At a conference committee meeting on House Bill 1377, legislators reviewed Senate amendments that would remake North Dakota's campaign finance reporting system to a continuous, checkbook-style online filing platform and adjust several reporting thresholds and rules.
The measures matter because they change how contributions and expenditures are reported, who must itemize donations, how the state treats funds maintained by out-of-state political committees, and which state-owned properties are off-limits for political activity. Committee members agreed to reconvene with the Secretary of State's office to clarify implementation and software readiness before moving the bill to each chamber's floor.
Senator Rohrs, who presented the Senate's changes, said the bill's primary goal is transparency. "Transparency is the number 1 goal," he said, and described a system that would allow "more logical kind of checkbook style viewing" so reporters and residents can track beginning and ending balances over time.

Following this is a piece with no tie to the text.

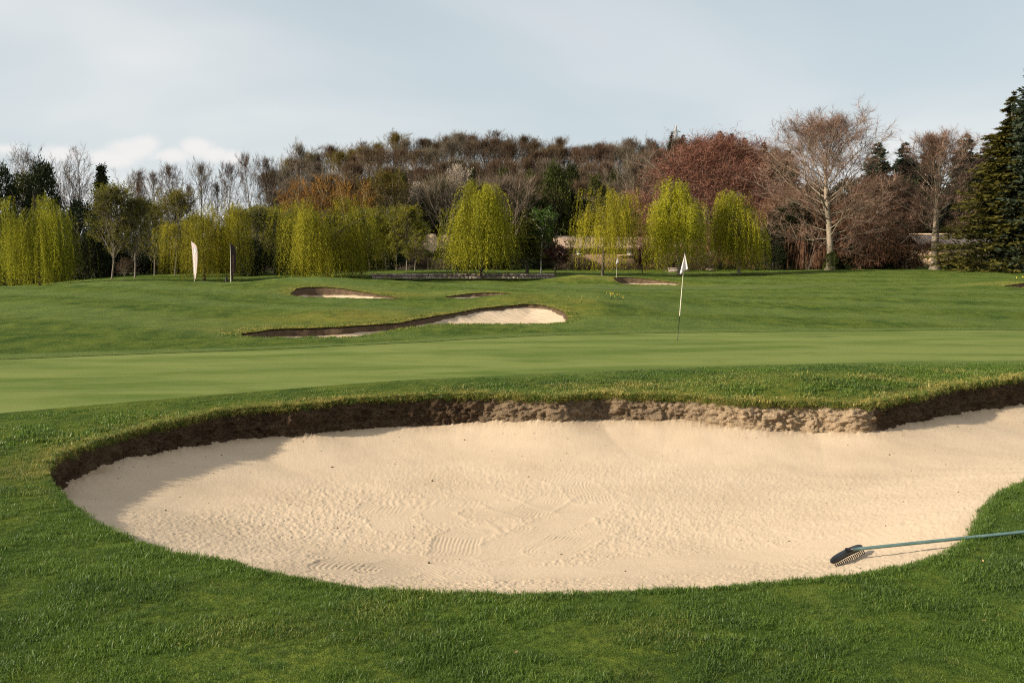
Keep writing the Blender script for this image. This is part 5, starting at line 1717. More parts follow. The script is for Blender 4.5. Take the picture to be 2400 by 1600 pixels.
b = MB()
b.box(((x0h + x1h) / 2, 3.5, ridge + 0.02), (x1h - x0h + 0.4, 0.35, 0.22))
b.build('ridge_tile', M_SLATE, roof)
xa, xb = wx(1474) - hs.location.x, wx(1487) - hs.location.x
za, zb = wz(596) - zH, wz(584) - zH
for (xa, xb) in ((wx(1470) - hs.location.x, wx(1486) - hs.location.x), (wx(1350) - hs.location.x, wx(1366) - hs.location.x), (wx(1560) - hs.location.x, wx(1576) - hs.location.x)):
    b = MB()
    cx_, cz_ = (xa + xb) / 2, (za + zb) / 2
    ww, wh = xb - xa, zb - za
    b.box((cx_ - ww / 2, -0.03, cz_), (0.09, 0.10, wh + .09))
    b.box((cx_ + ww / 2, -0.03, cz_), (0.09, 0.10, wh + .09))
    b.box((cx_, -0.032, cz_ + wh / 2), (ww - .09, 0.10, 0.09))
    b.box((cx_, -0.032, cz_ - wh / 2), (ww - .09, 0.10, 0.09))
    b.box((cx_, -0.026, cz_), (0.06, 0.08, wh - .09))
    wf = b.build('window', M_WHITE, hs)
    for s in (-1, 1):
        b = MB()
        b.box((cx_ + s * ww / 4, -0.012, cz_), (ww / 2 - 0.09, 0.02, wh - 0.09))
        b.build('pane', M_WHITE if s < 0 else M_GLASS, wf)
b = MB()
b.box((wx(1480) - hs.location.x, -0.10, wz(598.5) - zH), (wx(1506) - wx(1440), 0.22, 0.12))
b.build('ledge', M_TAN, hs)

lw = empty('garden_wall', (wx(1545), 118, gz(wx(1545), 118)), 0, 'low stone wall at lawn level behind the purple plum and pointed willow', 'wall')
b = MB()
b.box((0, 0, 0.16), (2.6, 0.4, 0.42))
b.build('wall', M_STONE, lw)
b = MB()
b.box((0, 0, 0.41), (2.7, 0.5, 0.08))
b.build('coping', M_STONE, lw)

# lodge with timber-posted front at the right
dL = 128.0
wx = lambda px: at_d(px, 640, dL)[0]
wz = lambda py: at_d(2200, py, dL)[2]
zL = gz(wx(2220), dL)
lg = empty('lodge', (wx(2240), dL, zL), 0, 'low slate-roofed lodge with a row of pale timber posts beside a beech trunk', 'house')
X = lambda px: wx(px) - lg.location.x
Z = lambda py: wz(py) - zL
b = MB()
b.box(((X(2160) + X(2330)) / 2, 2.6, Z(586) / 2), (X(2330) - X(2160), 5.0, Z(586)))
b.build('base_wall', M_TAN, lg)
b = MB()
b.box(((X(2162) + X(2328)) / 2, 3.2, (Z(586) + Z(571)) / 2), (X(2328) - X(2162), 3.6, Z(571) - Z(586) - 0.02))
b.build('back_wall', M_DARKIN, lg)
b = MB()
b.box(((X(2160) + X(2330)) / 2, 0.25, Z(586) + 0.06), (X(2330) - X(2160) + .1, 0.34, 0.12))
b.build('sill', M_OAK, lg)
n_p = 24
post_me = None
for i in range(n_p):
    xx = X(2164) + (X(2326) - X(2164)) * i / (n_p - 1)
    b = MB()
    if post_me is None:
        b.box((0, 0, 0), (0.16, 0.16, Z(571) - Z(586) - 0.12))
        post_me = b.data('post', M_OAK)
    o = obj('post', post_me, lg, (xx, 0.22, (Z(571) + Z(586)) / 2 + 0.06))
ze, zr = Z(571.5), Z(548)
v = [(X(2150), -0.5, ze), (X(2340), -0.5, ze), (X(2340), 2.9, zr), (X(2150), 2.9, zr), (X(2150), 6.2, ze), (X(2340), 6.2, ze)]
v += [(a, b_, c_ - 0.16) for a, b_, c_ in v]
f = [(0, 1, 2, 3), (3, 2, 5, 4), (7, 6, 9, 8), (8, 9, 10, 11), (0, 6, 7, 1), (4, 5, 11, 10), (0, 3, 9, 6), (3, 4, 10, 9), (2, 1, 7, 8), (5, 2, 8, 11)]
me_ = bpy.data.meshes.new('roof')
me_.from_pydata(v, [], f)
me_.materials.append(M_SLATE)
roof = obj('roof', me_, lg)
b = MB()
b.box(((X(2150) + X(2340)) / 2, 2.9, zr + 0.05), (X(2340) - X(2150), 0.3, 0.16))
b.build('ridge_tile', M_TAN, roof)
b = MB()
for i in range(26):
    xx = X(2156) + (X(2334) - X(2156)) * i / 25
    b.tube([(xx, -0.48, ze + 0.03), (xx, 2.85, zr + 0.02)], 0.035, 5, False)
o = b.build('roof_ribs', M_JOINT, roof)
o.name = 'roof_batten'
o['kind'] = 'stuff'

# trellis fence, pole, post
dF = 126.0
fx = lambda px: at_d(px, 640, dF)[0]
zF = gz(fx(1040), dF)
fn = empty('trellis_fence', (fx(1040), dF, zF), 0, 'pale wire trellis fence on the lawn behind the half bare tree', 'fence')
for px in (1003, 1022, 1040, 1058, 1074):
    b = MB()
    b.tube([(fx(px) - fn.location.x, 0, -0.2), (fx(px) - fn.location.x, 0, 1.75)], 0.06, 6)
    b.build('post', M_OAK, fn)
b = MB()
xa, xb = fx(1003) - fn.location.x, fx(1074) - fn.location.x
nn_ = 26
for i in range(-8, nn_):
    for s in (1, -1):
        p0x = xa + (xb - xa) * i / nn_
        q0 = (p0x if s > 0 else xa + xb - p0x, 0.02 * s, 0.15)
        q1 = (q0[0] + s * 1.2, 0.02 * s, 1.55)
        if min(q0[0], q1[0]) < xa - 0.05 or max(q0[0], q1[0]) > xb + 0.05:
            continue
        b.tube([q0, q1], 0.018, 4, False)
o = b.build('lattice', M_OAK, fn)
o['kind'] = 'stuff'
dP = 139.0
pz = gz(at_d(1063, 640, dP)[0], dP)
pole = empty('utility_pole', (at_d(1063, 640, dP)[0], dP, pz), 0, 'plain wooden pole standing before the dark wood, left of the tall-topped willow', 'pole')
b = MB()
top_ = at_d(1063, 478, dP)[2] - pz
b.tube([(0, 0, -0.3), (0, 0, top_)], [0.15, 0.11], 8)
b.build('shaft', M_OAK, pole)
b = MB()
b.box((0, 0, top_ - 0.5), (1.5, 0.10, 0.12))
b.build('crossarm', M_OAK, pole)
b = MB()
for k in (-0.65, -0.25, 0.25, 0.65):
    b.tube([(k, 0, top_ - 0.44), (k, 0, top_ - 0.25)], 0.045, 6)
o = b.build('insulator', M_WHITE, pole)
o['kind'] = 'stuff'
for k, (z_,) in enumerate(((0.0,), (-0.5,), (-1.0,))):
    pass
x_, y_, z_ = at_d(531, 662, 90)
pst = empty('post', (x_, y_, gz(x_, y_)), 0, 'stout black post on the grass left of the dark feather banner', 'post')
b = MB()
b.tube([(0, 0, -0.2), (0, 0, 0.55), (0, 0, 0.60)], [0.10, 0.10, 0.085], 10)
b.build('shaft', M_WOODPOST, pst)
b = MB()
b.tube([(0, 0, 0.601), (0, 0, 0.66), (0, 0, 0.69)], [0.115, 0.115, 0.06], 10)
b.build('cap', M_WOODPOST, pst)

# ------------------------------------------------------------------ pylon far behind the hill
M_STEEL = simple_mat('pylon_steel', (0.44, 0.41, 0.37), 0.6, 0.4, 0.3)
dY = 420.0
yx = at_d(1584, 300, dY)[0]
yz = gz(yx, dY)
ytop = at_d(1584, 293, dY)[2] - yz
py_ = empty('pylon', (yx, dY, yz), 0.45, 'pale steel lattice pylon rising behind the ridge conifers', 'pylon')


def lattice(mb, z0, z1, w0, w1, n):
    for i in range(n):
        a0, a1 = i / n, (i + 1) / n
        za_, zb_ = z0 + (z1 - z0) * a0, z0 + (z1 - z0) * a1
        wa, wb = (w0 + (w1 - w0) * a0) / 2, (w0 + (w1 - w0) * a1) / 2
        cs = [(-1, -1), (1, -1), (1, 1), (-1, 1)]
        for k in range(4):
            c0, c1 = cs[k], cs[(k + 1) % 4]
            mb.tube([(c0[0] * wa, c0[1] * wa, za_), (c0[0] * wb, c0[1] * wb, zb_)], 0.10, 4, False)
            mb.tube([(c0[0] * wa, c0[1] * wa, za_), (c1[0] * wb, c1[1] * wb, zb_)], 0.06, 4, False)
            mb.tube([(c1[0] * wa, c1[1] * wa, za_), (c0[0] * wb, c0[1] * wb, zb_)], 0.06, 4, False)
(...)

Under the Senate amendments described to the committee, the state's new filing system (funded in the prior legislative session) would open January 1 for continuous entry, calculate running balances automatically, aggregate small transactions while protecting individual entries below itemization thresholds from open-records disclosure, and allow flexible expenditure categories in the software rather than fixed categories in statute. The amendments would also change language from "received" to "deposited" when reporting the date of a contribution.
The committee heard several numeric changes. The candidate contribution itemization threshold would rise from $200 to $250 (the transcript describes an increase to "the $2.50," which committee members clarified as $250); ballot measures and petition activity would keep a $100 itemization threshold. Pre-election supplemental deadlines would be fixed to April 30 and September 30 regardless of election dates, and the bill sets an effective date of January 1, 2026, with transitional language for prior-calendar-year reporting. The bill would increase civil fines for late or amended filings in stepped amounts (approximately $100, then $250, then $500 as delays continue), and the system would allow filers to save drafts that remain private until the filer hits "submit."
Senator Rohrs told the committee the new software will automate aggregation (for example, recognizing multiple small donations from the same person) and propagate amendments forward so filers would not need to correct multiple past filings manually. He said the software also would allow free-text memo entries and a drop-down for common categories so the system can roll up expenditures for reporting.
The committee discussed a recent Attorney General opinion and how it affects reporting by federal PACs that contribute to nonfederal candidates in North Dakota; Rohrs said the amendments clarify that committees only must report to North Dakota while they are "playing in our game," and are not expected to report indefinitely once they cease activity in the state. The bill would add an open-records exemption protecting individual entries below the applicable itemization threshold while still showing aggregate totals publicly.
The members debated whether the Senate's rewrite had gone too far from the House committee's work. Representative Schauer summarized the House GBA subcommittee's six-week effort and said, "It's a fragile coalition that we have in GVA," noting the House had formed a subcommittee that met nine times with the Secretary of State's office and legislative counsel. Schauer said late, large changes from the Senate made reconciliation difficult and suggested the conference committee take the Senate bill as presented and continue negotiations on the floor if necessary.
Representative Doctor questioned the increase in the itemization threshold and pressed for the rationale behind the change from $200 to $250. Senator Rohrs responded that the $200 figure predated 2002 and that indexing for inflation had been contemplated in the past; he said the change was not a matter of strong personal preference but rather a policy choice the committee could accept or modify.
Senator Barto asked whether the exemption of the governor's residence from the definition of "state-owned property" would open the door to hosting political events at that property; Rohrs said events could still be hosted but would have to be rented at market rate, implying the exemption was narrow and intended to let a governor perform political functions consistent with party leadership without running afoul of the property-use ban.
No formal motions or votes were taken. The committee concluded by agreeing to reconvene with the Secretary of State for a demonstration and implementation discussion before proceeding. Chairman Porter adjourned the meeting and said the committee would be rescheduled to hear from the Secretary of State.
Votes at a glance: none (no motions or final actions were recorded).